Monday, May 20, 2013

Markets

Farming is hard work. The work starts long before a single seed is planted, with crop planning, ordering seeds, and prepping beds. It continues with planting, weeding, and watering, and culminates with harvesting. Harvesting is a great pleasure; it is the culmination of all that hard work, a time to literally reap the fruits of your labor.  It is deeply satisfying to look upon a crate of gorgeous lettuce mix and know that my hard work helped make it happen.  But as rewarding and satisfying as the harvest may be, it is far from the end of the hard work, because that gorgeous lettuce probably still needs to be sold.

As a farmer, I have many options available to me for selling my food, each with its own set of pros and cons. I could offer a CSA (community supported agriculture) program, having customers prepay for a box of produce every week. In that case, my produce would already be sold at the time of harvest, but I would probably be pretty stressed out every week about whether I had enough food to fill the boxes and enough variety to keep my customers happy ("Collard greens, again?  We got those last week!").

I could also sell to restaurants through established accounts, contacting the restaurants each week to let them know what and how much is available.  In this scenario, the produce may or may not be sold at the time of harvest.  Restaurants are picky, typically only wanting top-quality produce, which leaves any imperfect produce without a buyer.  In addition, while I would be proud to have my produce on the menu at a high-end restaurant, my goal of growing healthy food for those who need it would not be met.  A third option, selling to grocery stores, is very similar to the restaurant approach. 

Another option is to sell at a farmers' market.  I can bring whatever produce I have to the market, even imperfect produce, but I have to pay a fee to the market organizer for my booth space, set up and break down the display, and spend hours off the farm (but on my feet) at the market, hoping that people buy my produce.  If nobody buys my food, it will be too limp after sitting in the sun for hours to try to sell again.

Finally, I can sell my produce at a farmstand. Located on or near my own property, a farmstand allows me to sell whatever I have without having to pay a booth fee, but I have to do all the marketing myself. If I don't advertise well enough, there will be no customers to buy my fruits and veggies. 

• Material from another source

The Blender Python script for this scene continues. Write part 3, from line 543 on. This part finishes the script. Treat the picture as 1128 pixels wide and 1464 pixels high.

So what is a farmer to do?  I've opted for a combination of numbers two through five above, trying not to put all my eggs in one basket.  We have a accounts with a couple of area restaurants, sell to a local grocery store that believes in supporting local growers, sell at the Midtown Farmers' Market on Saturdays, and host a farmstand right outside our gate on Tuesday afternoons.  Each week, we have to figure out which produce should go where.  Should the lettuce mix be sold to the grocery store on Thursday, or should we save it for the farmers' market on Saturday?  The grocery store gets wholesale pricing, so we make less per pound, but it's a guaranteed sale, unlike the farmers' market, where the lettuce might languish.  The decisions aren't easy, but we make them, trying to balance the sometimes competing goals of making money, improving access to healthy food, and not letting food go to waste.

As I write this post, feet aching from standing at three markets last week while my tomato plants desperately needed trellising, part of me wishes that I could shift the balance toward more restaurant and retail accounts so that I could spend more time on the farm tending to crops and less time standing behind a table hawking my wares. But then I wouldn't get to meet the customer who told me that my lettuce mix and arugula were amazing, or the little boy who got so excited about a bunch of radishes.  "What is a farmer to do?" indeed.


Our booth at the Midtown Farmers' Market.
Our Tuesday farmstand at the Farm on Hurley Way.